An extended excerpt from Pat Sajak:
I’ve recently returned from an extended European vacation which included a virtually total information blackout. I carried no computer and no cell phone, I made a concerted effort to stay away from television and newspapers, and there were no political discussions, even in France. (The people there were so nice, I had almost forgotten a friend’s advice upon my departure: “Be sure to drive on the left side in England. Do that in France, too, because you’ll run over more French.”)
I’m afraid I had lost sight of what a real vacation was supposed to be and how much tougher the Information Age has made it to really experience one. Most of us have succumbed to the notion we simply cannot afford to be away from phones and emails even for a few hours. One of the insidious results of creeping technology has been to convince us because something is possible, it is necessary. We have grown these electronic appendages and can’t seem to live without them. It’ll be a while before I forget the sight of Venetian gondoliers on cell phones!
However, this strange juxtaposition of my information cut-off while being surrounded by growing signs of a connected world resulted in a long-absent feeling upon my return: optimism. It’s something I hadn’t felt in years. Optimism about the world and my kids and their futures. It’s something 9/11 had knocked out of me. It’s something the daily drumbeat of 24-hour news channels had kept me from feeling. How could we survive in this world where everyone hates us and everyone is out to get us?

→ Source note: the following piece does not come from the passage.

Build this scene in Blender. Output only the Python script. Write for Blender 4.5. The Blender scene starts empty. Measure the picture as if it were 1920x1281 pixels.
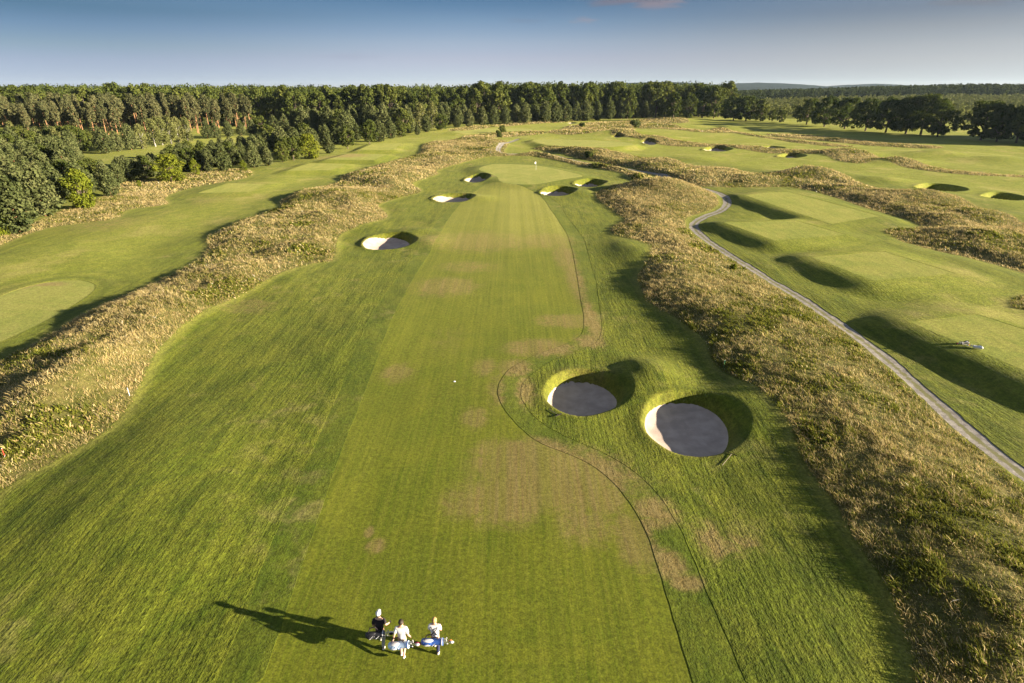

Well, it turns out everyone doesn’t hate us. Most people are too busy taking care of their families or working or shopping to care much one way or the other. Without the prisms of CNN and “The Twin Times” of New York and Los Angeles to remind me of how terrible a country we live in and how despised we are, I had to rely on real people and actual events to show me the world, and it seemed to be a much more hospitable place.